Rede im Deutschen Bundestag zum Antrag von CDU/CSU und SPD und zum Änderungsantrag von Bündnis 90/Die Grünen
Sehr geehrte Frau Präsidentin! Liebe Kolleginnen und Kollegen!
Nach der FDP und der Linken haben nun auch die Koalitionsfraktionen und die Grünen darüber nachgedacht, wie Frieden und Stabilität im Südkaukasus gefördert werden können. Leider bleiben jedoch der Koalitionsantrag, aber auch der Antrag der Grünen in einigen wesentlichen Punkten zu vage und unzureichend.
Wie ist die Situation? Infolge des georgisch-russischen Krieges im August 2008 sind Abchasien und Südossetien von Russland und Nicaragua als unabhängige Staaten anerkannt worden. Allerdings darf nicht vergessen werden, dass der Westen mit der Anerkennung des Kosovo möglicherweise eine entsprechende Vorlage für dieses Vorgehen geliefert hat.

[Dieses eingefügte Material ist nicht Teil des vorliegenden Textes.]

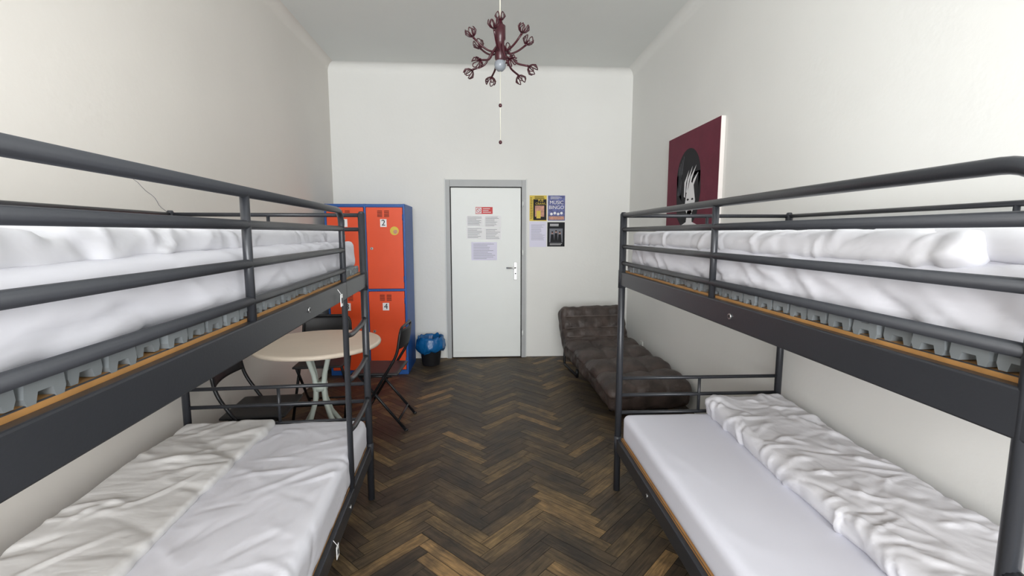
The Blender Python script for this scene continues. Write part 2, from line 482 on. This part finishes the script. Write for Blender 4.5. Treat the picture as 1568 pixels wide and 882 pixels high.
f10 = creases(30, .38, .98, 0, 2.3, 200, .04, .18, .008, .022, .010, 35, 75, .57, cloth(10,.012,.006,2.3,4.2,1,1.2,4,.003), .49)
b = B(); b.slab((.45,.07,.472), (Wd-.02,2.24,.570), .045, 'duvet', .0105, f10, xr); b.obj('duvet_lower', rr)

# ------------------------------------------------------------------ door
yd = YB
dr = empty('door_1', (0, yd, 0))
b = B()
x0, x1, zt = -.42, .525, 2.13
fw = .05
b.bb((x0,-.035,0), (x0+fw,0,zt), 'framegrey', .003); b.bb((x1-fw,-.035,0), (x1,0,zt), 'framegrey', .003)
b.bb((x0+fw,-.034,zt-fw-.03), (x1-fw,0,zt), 'framegrey', .003)
b.bb((x0-.012,-.02,0), (x0,0,zt+.012), 'white', .002); b.bb((x1,-.02,0), (x1+.012,0,zt+.012), 'white', .002)
b.bb((x0+fw+.001,-.004,0), (x1-fw-.001,0,zt-.081), 'dark')
b.obj('door_frame', dr)
b = B()
b.bb((x0+fw+.012,-.03,.012), (x1-fw-.012,-.005,zt-.092), 'white', .003)
b.bb((x0+fw+.02,-.034,.014), (x1-fw-.02,-.029,.09), 'white', .002)
b.obj('door_leaf', dr)
b = B()
b.box((.40,-.034,1.06), (.038,.008,.21), 'chrome', .003)
b.tube(fillet([(.40,-.034,1.10), (.40,-.075,1.10), (.29,-.075,1.10)], .015), .009, 'chrome')
b.tube([(.40,-.036,1.03), (.40,-.042,1.03)], .009, 'black')
for z in (.3, 1.85, 1.28):
    b.tube([(.486,-.04,z-.035), (.486,-.04,z+.035)], .008, 'white')
b.obj('door_handle', dr)
def lines(b, x0, x1, z0, z1, n, y, m='ink', h=.004):
    for i in range(n):
        z = z1-(i+.5)*(z1-z0)/n
        b.bb((x0, y-.0004, z-h/2), (x0+(x1-x0)*random.uniform(.6, 1), y, z+h/2), m)
b = B()
b.bb((-.07,-.001,1.735), (.13,0,1.815), 'red'); b.bb((-.065,-.0015,1.742), (.0,-.0008,1.808), 'paper')
b.tube([(-.033+.024*math.cos(a*.5236), -.002, 1.775+.024*math.sin(a*.5236)) for a in range(12)], .003, 'red', 6, closed=True)
b.tube([(-.05,-.002,1.792), (-.016,-.002,1.758)], .003, 'red', 6)
lines(b, .015, .12, 1.745, 1.805, 3, -.0012, 'paper', .007)
for (a, c, z0, z1) in ((-.18,.02,1.59,1.715), (.03,.23,1.58,1.715), (-.18,.03,1.44,1.58), (.035,.235,1.43,1.57)):
    b.bb((a,-.001,z0), (c,0,z1), 'paper'); lines(b, a+.015, c-.015, z0+.01, z1-.01, 8, -.0011)
b.bb((-.125,-.001,1.19), (.18,0,1.405), 'paper_l'); lines(b, -.10, .16, 1.20, 1.39, 10, -.0011)
b.obj('door_notices', dr, (0,-.0305,0))

def poster(name, x0, x1, z0, z1, base):
    r = empty(name, ((x0+x1)/2, yd-.0015, (z0+z1)/2)); b = B()
    b.bb((-(x1-x0)/2,-.001,-(z1-z0)/2), ((x1-x0)/2,0,(z1-z0)/2), base); return r, b, (x1-x0)/2, (z1-z0)/2
def disc(b, cx, cz, r_, y, m, n=14, sx=1):
    b.poly([(cx+sx*r_*math.cos(2*math.pi*i/n), y, cz+r_*math.sin(2*math.pi*i/n)) for i in range(n)], m)
RX = (math.pi/2, 0, 0)
r, b, w, h = poster('poster', .57, .775, 1.655, 1.955, 'yellow')
b.bb((-w+.045,-.0015,-h+.01), (w-.004,-.001,h-.045), 'inkd'); b.bb((-w+.065,-.002,-.10), (w-.03,-.0015,.03), 'pinkp'); b.bb((-.02,-.0025,-h+.03), (.03,-.002,-.03), 'yellow')
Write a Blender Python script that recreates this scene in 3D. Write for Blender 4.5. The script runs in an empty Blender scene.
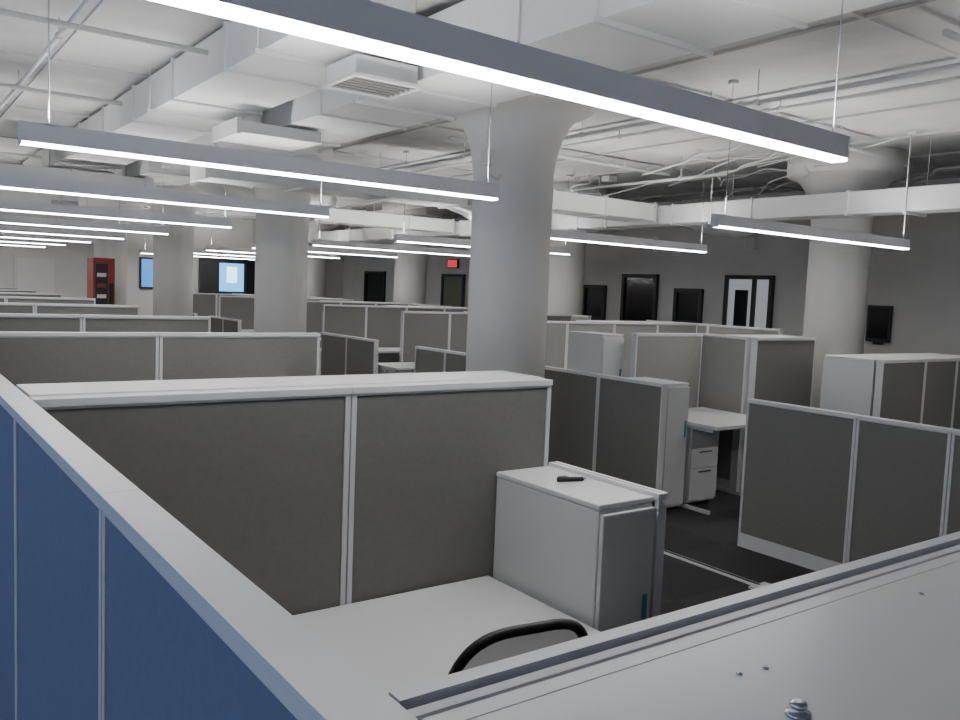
import bpy, math, random
from mathutils import Vector, Matrix
random.seed(4)
scene=bpy.context.scene
COL=scene.collection
# ------------------------------------------------------------ materials
def mat(name,col,rough=.6,metal=0,bump=0,bscale=50,var=0,vscale=3,emit=None,estr=0,alpha=1,spec=None):
    m=bpy.data.materials.new(name); m.use_nodes=True
    nt=m.node_tree; b=nt.nodes['Principled BSDF']
    b.inputs['Base Color'].default_value=(*col,1); b.inputs['Roughness'].default_value=rough
    b.inputs['Metallic'].default_value=metal
    if alpha<1: b.inputs['Alpha'].default_value=alpha
    if spec is not None: b.inputs['Specular IOR Level'].default_value=spec
    if emit:
        b.inputs['Emission Color'].default_value=(*emit,1); b.inputs['Emission Strength'].default_value=estr
    tc=nt.nodes.new('ShaderNodeTexCoord')
    if bump:
        n=nt.nodes.new('ShaderNodeTexNoise'); n.inputs['Scale'].default_value=bscale; n.inputs['Detail'].default_value=4
        bp=nt.nodes.new('ShaderNodeBump'); bp.inputs['Strength'].default_value=bump; bp.inputs['Distance'].default_value=.02
        nt.links.new(tc.outputs['Object'],n.inputs['Vector']); nt.links.new(n.outputs['Fac'],bp.inputs['Height'])
        nt.links.new(bp.outputs['Normal'],b.inputs['Normal'])
    if var:
        n2=nt.nodes.new('ShaderNodeTexNoise'); n2.inputs['Scale'].default_value=vscale; n2.inputs['Detail'].default_value=5
        r=nt.nodes.new('ShaderNodeValToRGB')
        r.color_ramp.elements[0].position=.3; r.color_ramp.elements[1].position=.7
        r.color_ramp.elements[0].color=(*[c*(1-var) for c in col],1); r.color_ramp.elements[1].color=(*[min(1,c*(1+var)) for c in col],1)
        nt.links.new(tc.outputs['Object'],n2.inputs['Vector']); nt.links.new(n2.outputs['Fac'],r.inputs['Fac'])
        nt.links.new(r.outputs['Color'],b.inputs['Base Color'])
    return m
M={}
M['fab']=mat('fabric_grey',(.165,.162,.152),.95,bump=.12,bscale=400,var=.05,vscale=60)
M['fabl']=mat('fabric_taupe',(.25,.245,.232),.95,bump=.12,bscale=400,var=.05,vscale=60)
M['blue']=mat('fabric_slate_blue',(.15,.18,.27),.9,bump=.12,bscale=400,var=.05,vscale=60)
M['trim']=mat('trim_silver_white',(.62,.62,.63),.4,bump=.02)
M['cap']=mat('cap_white',(.68,.68,.69),.32)
M['slot']=mat('dark_slot',(.02,.02,.022),.7)
M['lam']=mat('white_laminate',(.68,.68,.68),.30,bump=.01,bscale=20,var=.02,vscale=2)
M['metal']=mat('painted_metal_grey',(.60,.605,.61),.42)
M['chrome']=mat('steel',(.6,.6,.62),.25,1)
M['black']=mat('black_plastic',(.012,.012,.013),.45)
M['mesh']=mat('black_mesh',(.03,.03,.032),.8,bump=.3,bscale=300,alpha=.72)
M['duct']=mat('duct_white_paint',(.80,.80,.79),.45,bump=.06,bscale=4,var=.05,vscale=1.5)
M['ceil']=mat('ceiling_painted_concrete',(.55,.545,.54),.85,bump=.8,bscale=2.2,var=.22,vscale=.9)
M['col']=mat('column_paint',(.78,.765,.74),.65,bump=.08,bscale=8,var=.03,vscale=2)
M['wall']=mat('wall_grey_paint',(.74,.725,.70),.8,bump=.05,bscale=60,var=.03)
M['wallw']=mat('wall_light_paint',(.66,.65,.62),.8,bump=.05,bscale=60)
M['glass']=mat('dark_glass',(.015,.017,.02),.12)
M['glassl']=mat('lit_glass',(.25,.26,.27),.2,emit=(.8,.85,.9),estr=.3)
M['frame']=mat('black_frame',(.02,.02,.02),.4)
M['house']=mat('fixture_housing',(.80,.80,.82),.45)
M['lens']=mat('fixture_lens',(.9,.9,.9),.5,emit=(1,.985,.97),estr=32)
M['lensup']=mat('fixture_uplight_lens',(.9,.9,.9),.5,emit=(1,.985,.97),estr=55)
M['red']=mat('red_enamel',(.26,.03,.025),.4)
M['exit']=mat('exit_red',(.5,.02,.03),.5,emit=(1,.05,.08),estr=.8)
M['screen']=mat('screen_blue',(.1,.3,.5),.3,emit=(.1,.45,.9),estr=2.2)
M['screenw']=mat('screen_white',(.6,.8,.9),.3,emit=(.45,.8,1),estr=3.5)
M['screenb']=mat('screen_deep_blue',(.03,.15,.4),.3,emit=(.06,.3,.85),estr=1.2)
M['green']=mat('door_olive',(.20,.21,.15),.6)
M['pipe']=mat('pipe_white',(.68,.68,.68),.5)
M['teal']=mat('teal_tag',(.05,.25,.3),.4)
M['sky']=mat('window_daylight',(.3,.4,.6),.5,emit=(.5,.66,1),estr=2.8)  # glow for the added left-wall panes, a blue fill light
m=mat('carpet_tiles',(.03,.03,.032),.97,bump=.5,bscale=250); M['carpet']=m
nt=m.node_tree; b=nt.nodes['Principled BSDF']; tc=nt.nodes.new('ShaderNodeTexCoord')
ck=nt.nodes.new('ShaderNodeTexChecker'); ck.inputs['Scale'].default_value=1.64
n=nt.nodes.new('ShaderNodeTexNoise'); n.inputs['Scale'].default_value=40
mp=nt.nodes.new('ShaderNodeMapping'); mp.inputs['Scale'].default_value=(1,8,1)
mx=nt.nodes.new('ShaderNodeMix'); mx.data_type='RGBA'; mx.blend_type='MULTIPLY'; mx.inputs[0].default_value=.9
ck.inputs['Color1'].default_value=(.034,.034,.036,1); ck.inputs['Color2'].default_value=(.045,.045,.047,1)
nt.links.new(tc.outputs['Object'],ck.inputs['Vector']); nt.links.new(tc.outputs['Object'],mp.inputs['Vector']); nt.links.new(mp.outputs[0],n.inputs['Vector'])
r=nt.nodes.new('ShaderNodeValToRGB'); r.color_ramp.elements[0].position=.38; r.color_ramp.elements[1].position=.62
r.color_ramp.elements[0].color=(.3,.3,.3,1); nt.links.new(n.outputs['Fac'],r.inputs['Fac'])
nt.links.new(ck.outputs['Color'],mx.inputs[6]); nt.links.new(r.outputs['Color'],mx.inputs[7]); nt.links.new(mx.outputs[2],b.inputs['Base Color'])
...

Fakt ist: Georgien wurde vor allem von den USA massiv aufgerüstet und mit einer NATO-Beitrittsperspektive versehen, um die militärische Einkreisung Russlands fortzusetzen. Diese Politik der Bush-Administration war und bleibt falsch, da sie den Geist des kalten Krieges atmet. Vor diesem Hintergrund ist es nicht nachvollziehbar, dass die Koalitionsfraktionen am NATO-Beitritt Georgiens festhalten wollen. Dabei mehren sich selbst in den USA in der neuen Administration unter Obama kritische Stimmen, die für ein Umdenken plädieren.

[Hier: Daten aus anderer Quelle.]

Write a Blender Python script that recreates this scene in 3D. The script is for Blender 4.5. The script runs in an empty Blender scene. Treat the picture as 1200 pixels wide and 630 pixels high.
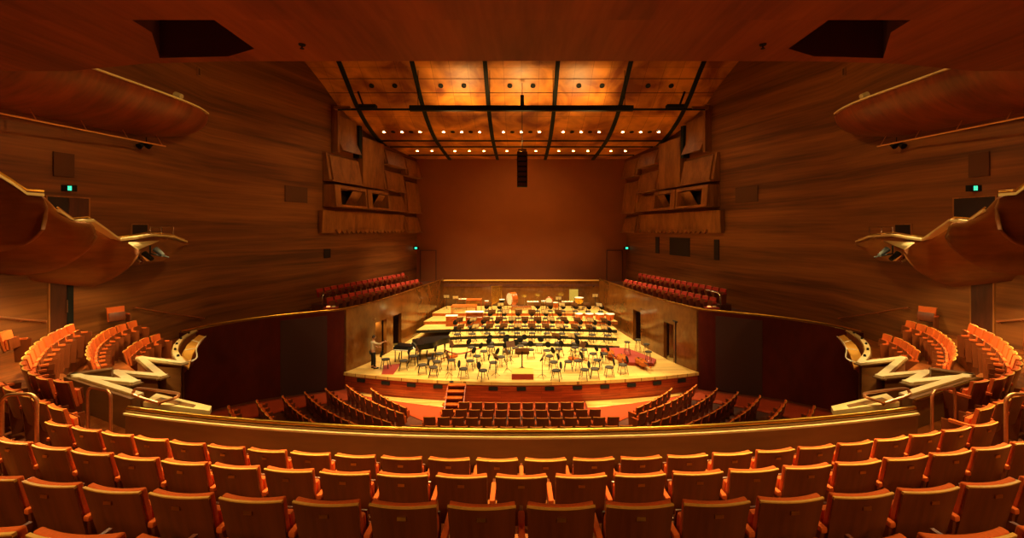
import bpy, bmesh, math, random
from mathutils import Vector, Matrix
random.seed(7)
C = bpy.context.scene.collection
PI = math.pi
CX, HY, F = 611.0, 268.0, 500.0      # principal point and focal length of the photograph, 1200x630 frame
CAMH = 10.0

def P(px, py, drop):                  # a pixel on a level plane `drop` metres below eye level
    y = drop * F / (py - HY)
    return Vector(((px - CX) / F * y, y, CAMH - drop))
def at(px, py, y):                    # a pixel at depth y
    return Vector(((px - CX) / F * y, y, CAMH - (py - HY) / F * y))

# ------------------------------------------------------------------ mesh builder
class MB:
    def __init__(s):
        s.v, s.f, s.m, s.sm, s.mats = [], [], [], [], []
    def mi(s, mat):
        if mat is None: return 0
        if mat not in s.mats: s.mats.append(mat)
        return s.mats.index(mat)
    def add(s, vs, fs, mat=None, smooth=False, M=None):
        b = len(s.v); k = s.mi(mat)
        for v in vs:
            v = Vector(v)
            s.v.append(M @ v if M is not None else v)
        for f in fs:
            s.f.append(tuple(b + i for i in f)); s.m.append(k); s.sm.append(smooth)
        return s
    def box(s, c, size, mat=None, M=None, bev=0.0):
        hx, hy, hz = size[0] / 2, size[1] / 2, size[2] / 2
        if bev <= 0:
            vs = [(c[0] + a * hx, c[1] + b * hy, c[2] + d * hz) for d in (-1, 1) for b in (-1, 1) for a in (-1, 1)]
            fs = [(0, 2, 3, 1), (4, 5, 7, 6), (0, 1, 5, 4), (2, 6, 7, 3), (0, 4, 6, 2), (1, 3, 7, 5)]
            return s.add(vs, fs, mat, False, M)
        b = min(bev, hx * .95, hy * .95, hz * .95)
        bm = bmesh.new(); bmesh.ops.create_cube(bm, size=1)
        for v in bm.verts: v.co = Vector((v.co.x * size[0], v.co.y * size[1], v.co.z * size[2]))
        bmesh.ops.bevel(bm, geom=bm.edges[:], offset=b, segments=2, profile=.6, affect='EDGES')
        vs = [tuple(v.co + Vector(c)) for v in bm.verts]
        bm.verts.index_update()
        fs = [tuple(v.index for v in f.verts) for f in bm.faces]
        bm.free()
        return s.add(vs, fs, mat, False, M)
    def tube(s, pts, r, n=8, mat=None, M=None, r2=None):
        pts = [Vector(p) for p in pts]; vs, fs = [], []
        L = len(pts)
        prev = None
        for i, p in enumerate(pts):
            d = (pts[min(i + 1, L - 1)] - pts[max(i - 1, 0)])
            d = d.normalized() if d.length > 1e-9 else Vector((0, 0, 1))
            if prev is None:
                a = d.orthogonal().normalized()
            else:
                a = prev - d * prev.dot(d)
                a = a.normalized() if a.length > 1e-6 else d.orthogonal().normalized()
            prev = a; b = d.cross(a)
            rr = r if r2 is None else r + (r2 - r) * i / max(1, L - 1)
            for k in range(n):
                t = 2 * PI * k / n
                vs.append(p + a * math.cos(t) * rr + b * math.sin(t) * rr)
        for i in range(L - 1):
            for k in range(n):
                fs.append((i * n + k, i * n + (k + 1) % n, (i + 1) * n + (k + 1) % n, (i + 1) * n + k))
        fs.append(tuple(reversed(range(n)))); fs.append(tuple((L - 1) * n + k for k in range(n)))
        return s.add(vs, fs, mat, True, M)
    def prism(s, poly, z0, z1, mat=None, M=None):
        n = len(poly)
        z0s = z0 if isinstance(z0, (list, tuple)) else [z0] * n
        z1s = z1 if isinstance(z1, (list, tuple)) else [z1] * n
        vs = [(p[0], p[1], z0s[i]) for i, p in enumerate(poly)] + [(p[0], p[1], z1s[i]) for i, p in enumerate(poly)]
        fs = [tuple(reversed(range(n))), tuple(range(n, 2 * n))] + [(i, (i + 1) % n, n + (i + 1) % n, n + i) for i in range(n)]
        return s.add(vs, fs, mat, False, M)
    def loft(s, rows, mat=None, closed=False, caps=False, smooth=True, M=None):
        n = len(rows[0]); vs = [p for r in rows for p in r]; fs = []
        for i in range(len(rows) - 1):
            for k in range(n if closed else n - 1):
                fs.append((i * n + k, i * n + (k + 1) % n, (i + 1) * n + (k + 1) % n, (i + 1) * n + k))
        if caps:
            fs.append(tuple(reversed(range(n)))); fs.append(tuple((len(rows) - 1) * n + k for k in range(n)))
        return s.add(vs, fs, mat, smooth, M)
    def lathe(s, prof, n=20, mat=None, M=None):
        rows = [[(r * math.cos(2 * PI * k / n), r * math.sin(2 * PI * k / n), z) for k in range(n)] for r, z in prof]
        return s.loft(rows, mat, True, True, True, M)
    def strip(s, path, w0, w1, z0, z1, mat=None):
        """a wall-like ribbon along a path [(x,y)], between offsets w0..w1 to its left, from z0 to z1 (numbers or per-point lists)"""
        n = len(path); L, R = [], []
        for i, p in enumerate(path):
            a = Vector(path[max(i - 1, 0)][:2]); b = Vector(path[min(i + 1, n - 1)][:2]); p2 = Vector(p[:2])
            d = (b - a).normalized(); nn = Vector((-d.y, d.x))
            if 0 < i < n - 1:
                d1 = (p2 - a).normalized(); c = max(.45, abs(nn.dot(Vector((-d1.y, d1.x)))))
                nn = nn / c
            L.append(p2 + nn * w0); R.append(p2 + nn * w1)
        g = lambda z, i: z[i] if isinstance(z, (list, tuple)) else z
        rows = [[(L[i].x, L[i].y, g(z0, i)), (R[i].x, R[i].y, g(z0, i)), (R[i].x, R[i].y, g(z1, i)), (L[i].x, L[i].y, g(z1, i))] for i in range(n)]
        return s.loft(rows, mat, True, True, False)
    def build(s, name, mat=None, parent=None):
        me = bpy.data.meshes.new(name)
        me.from_pydata([tuple(v) for v in s.v], [], s.f)
        ms = s.mats if s.mats else [mat]
        for m in ms: me.materials.append(m)
        me.polygons.foreach_set('material_index', s.m); me.polygons.foreach_set('use_smooth', s.sm)
        bm = bmesh.new(); bm.from_mesh(me); bmesh.ops.recalc_face_normals(bm, faces=bm.faces[:]); bm.to_mesh(me); bm.free()
        me.set_sharp_from_angle(angle=math.radians(40)); me.update()
        o = bpy.data.objects.new(name, me); C.objects.link(o)
        if parent is not None: o.parent = parent
        return o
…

Die Linke empfiehlt die kooperative Einbindung Russlands in eine europäische Sicherheitspolitik ich bin davon überzeugt, dass eine solche neue Strategie gerade für die Sicherheit Westeuropas von sehr großer Bedeutung ist und darüber hinaus den Verzicht auf die Aufnahme Georgiens in die NATO. Radikale Abrüstungsvorschläge hat neuerdings auch Obama gemacht. Zuvor hat sich auch Russland für radikale Abrüstungsvorschläge ausgesprochen. In diesem Sinne sollten wir unsere Bemühungen fortsetzen, um den Aufbau eines neuen regionalen Sicherheitssystems im Südkaukasus zu ermöglichen.
Dies ist dringend notwendig, auch um einen erneuten Ausbruch des ungelösten Berg-Karabach-Konflikts zu verhindern, wie die vorangegangenen Redner zu Recht unterstrichen haben. Die Moskauer Erklärung der Präsidenten Armeniens, Aserbaidschans und Russlands über einen Gewaltverzicht ist ein wichtiges Signal, das unterstützt werden sollte.

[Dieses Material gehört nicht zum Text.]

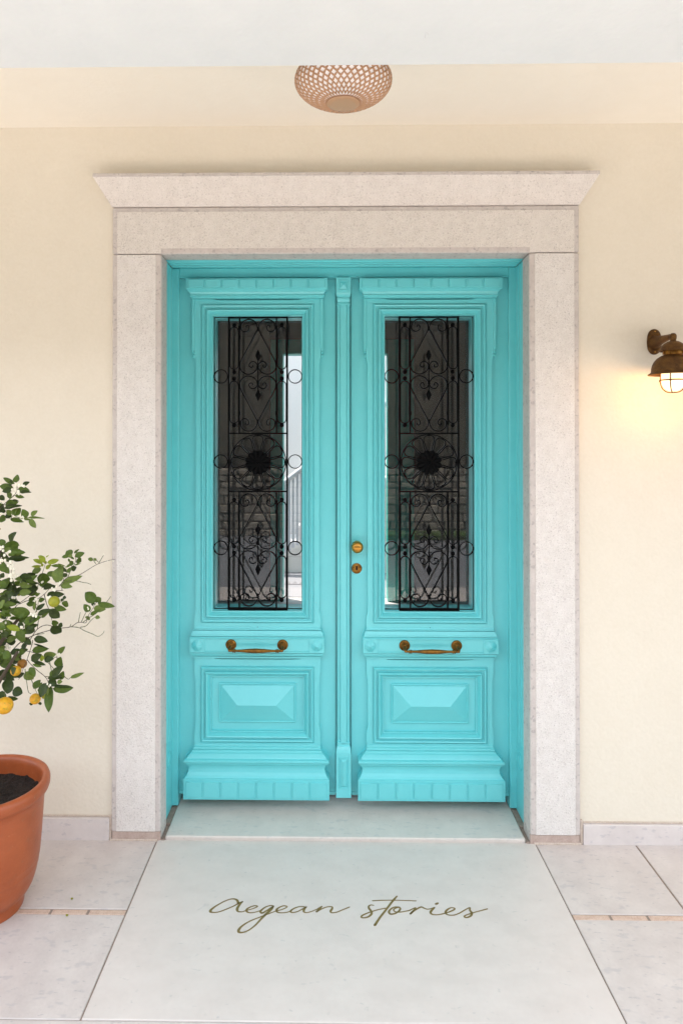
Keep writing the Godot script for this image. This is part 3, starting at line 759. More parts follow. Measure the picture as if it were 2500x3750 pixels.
# ---------------------------------------------------------------- scene
func _ready() -> void:
	rng.seed = 7
	# camera: 24 mm full-frame, lens shifted down and right, a hair turned left and up
	var cam := Camera3D.new()
	cam.name = "camera"
	cam.near = 0.05
	cam.far = 200.0
	cam.projection = Camera3D.PROJECTION_FRUSTUM
	cam.size = 0.05 * 2352.0 / 1620.0
	cam.frustum_offset = Vector2(54.0, -185.0) / 1620.0 * 0.05
	cam.position = Vector3(-0.0595, 1.55, 2.7)
	cam.rotation = Vector3(deg_to_rad(0.4), deg_to_rad(0.9), 0)
	add_child(cam)
	cam.current = true

	var sky_mat := ProceduralSkyMaterial.new()
	sky_mat.sky_top_color = Color(0.85, 0.895, 0.955)
	sky_mat.sky_horizon_color = Color(0.97, 0.97, 0.97)
	sky_mat.sky_curve = 0.2
	sky_mat.ground_bottom_color = Color(0.5, 0.48, 0.45)
	sky_mat.ground_horizon_color = Color(0.6, 0.6, 0.6)
	var sky := Sky.new()
	sky.sky_material = sky_mat
	var env := Environment.new()
	env.background_mode = Environment.BG_SKY
	env.sky = sky
	env.background_energy_multiplier = 1.5
	env.tonemap_mode = Environment.TONE_MAPPER_LINEAR
	env.tonemap_exposure = 2.15
	env.sdfgi_enabled = true
	env.ssao_enabled = true
	env.ssil_enabled = true
	var we := WorldEnvironment.new()
	we.name = "world_environment"
	we.environment = env
	add_child(we)

	# the sun stands behind the house: the front lies in open shade, the street in light
	var sun := DirectionalLight3D.new()
	sun.name = "sun"
	sun.light_color = Color(1.0, 0.965, 0.91)
	sun.light_energy = 1.5
	sun.light_angular_distance = 0.5
	sun.shadow_enabled = true
	add_child(sun)
	sun.look_at_from_position(Vector3(-2.5, 12.0, -2.2), Vector3.ZERO)

	make_materials()
	build_street()
	build_house()
	build_hall()
	build_floor()
	build_surround()
	build_door_frame()
	build_doors()
	build_wall_lamp()
	build_ceiling_lamp()
	build_pot()
	build_tree()
	build_litter()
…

Der Berg-Karabach-Konflikt muss, bevor es zu einer neuerlichen Eskalation kommt, friedlich und nach völkerrechtlichen Prinzipien beigelegt werden. Meine Kollegen Markus Meckel und Herr Lintner haben sich hierzu schon geäußert. Übrigens bemüht sich diesbezüglich auch die Türkei um die Entschärfung dieser Konfliktlage und um eine friedliche Lösung dieses Problems.
Wir schlagen Folgendes vor. Erstens. Zwischen den Konfliktparteien müssen vertrauensbildende Maßnahmen vereinbart werden. Zweitens. Die armenischen Truppen müssen aus den besetzten Gebieten um Berg-Karabach schnellstmöglich und vollständig abgezogen werden. Es wurde hier schon gesagt, dass immerhin rund 20 Prozent des Territoriums Aserbaidschans von Armenien besetzt sind. Im Gegenzug muss es Sicherheitsgarantien der OSZE geben, damit die über 1 Million Flüchtlinge beider Seiten in ihre Heimatorte zurückkehren können. Drittens muss Berg-Karabach ein Höchstmaß an Autonomie unter Wahrung der territorialen Integrität Aserbaidschans gewährt werden. Alternativ dazu wären auch einvernehmliche Gebietsaustausche möglich.
Das Ziel müsste sein, einen dauerhaften Frieden zwischen den beiden Kulturnationen Armenien und Aserbaidschan zu ermöglichen. Dies würde zur Entspannung nicht nur in dieser Region, sondern darüber hinaus auch in der Welt beitragen. Ich danke Ihnen.